In one sense, Dodd-Frank wasn’t so much true Wall Street reform as a Congressional grievance to regulators to wake up and do their job moving forward. Regulators could have stopped the Wall Street crash had they been awake and zealous. They might have arrested the abusive, predatory loans that inflated the housing bubble. So, while Dodd-Frank has never been a perfect offspring of Congress, it represented the need to have stricter oversight of wayward banks.

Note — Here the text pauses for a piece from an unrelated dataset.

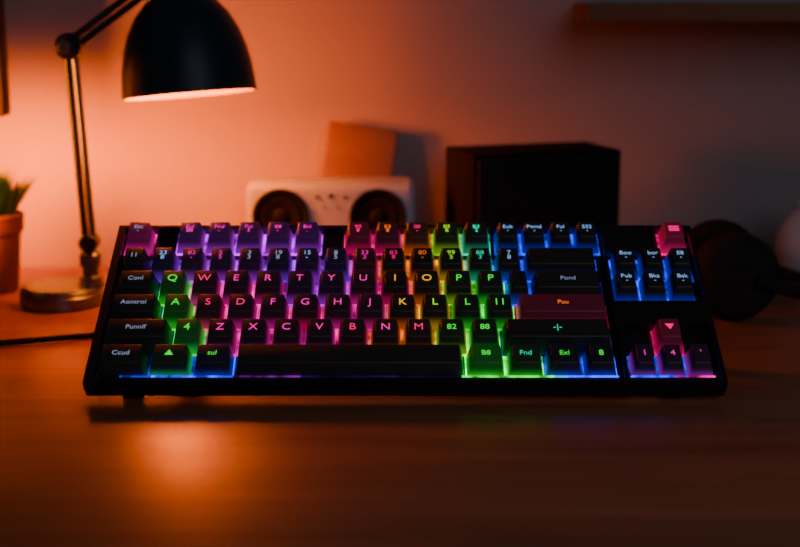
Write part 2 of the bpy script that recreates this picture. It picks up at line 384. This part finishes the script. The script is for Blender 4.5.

That’s why Dodd-Frank also ushered in a new disciplinarian– a new agency named the Consumer Financial Protection Bureau (CFPB). Congress finally realized that consumer protection couldn’t be trusted to the same regulators as the Federal Reserve or Federal Deposit Insurance Corp. who also guard the safety and soundness of the bank.  Bank’s traditional patriarchs running up to the crash had mistakenly viewed bank profits as a proxy for safety, overlooking the fact that those profits derived from consumer abuse.

Overall, this near orphan Dodd-Frank highlighted that in Washington, personnel is policy. Under Richard Cordray, the Obama-appointed director, the CFPB returned nearly $30 billion to some 12 million victims of unfair, deceptive, abusive, predatory lenders. Trump replaced Cordray first with Mick Mulvaney, a former congressmember who called the CFPB a “sad, sick joke” and then with Kathy Kraninger, a junior federal worker with zero background in consumer protection. In her first seven months, Kraninger has reduced enforcement actions and signed settlements that provide little relief to the victims. She says she wants to emphasize consumer education, essentially placing the burden on potential victims to beware of scams. That’s essentially like taking the lifeguard away from the pool and telling everyone that can’t swim to blow up their floaties.

What’s clear is that Dodd-Frank needs a sibling, a robust spawn to confront Wall Street with strict rules, not hollow requests to regulators to wake up and police. Congress must forbid banks from gambling by restoring the Glass-Steagall law. It should approve reforms that prevent private equity firms from gutting the likes of Toys R Us, as envisions in the new bill titled the “Stop Wall Street Looting Act,” introduced by Sens. Tammy Baldwin (D-Wisc), Sherrod Brown (D-Ohio), Elizabeth Warren (D-Mass) among others, and a host of enlightened House members such as Reps. Chuy Garcia (D-Ill.), Ayanna Pressley (D-Mass) and Ro Khanna (D-Calif.) Washington must arrest the destructive pay practices that not only motivate reckless lending, but bleed income from those who actually produce America’s goods and services and concentrate it with the few financial puppeteers.

As Dodd-Frank approaches its “tween” years, its clear our nation’s leaders should be paying it more attention lest the collective lessons we’ve learned since the crash also go ignored.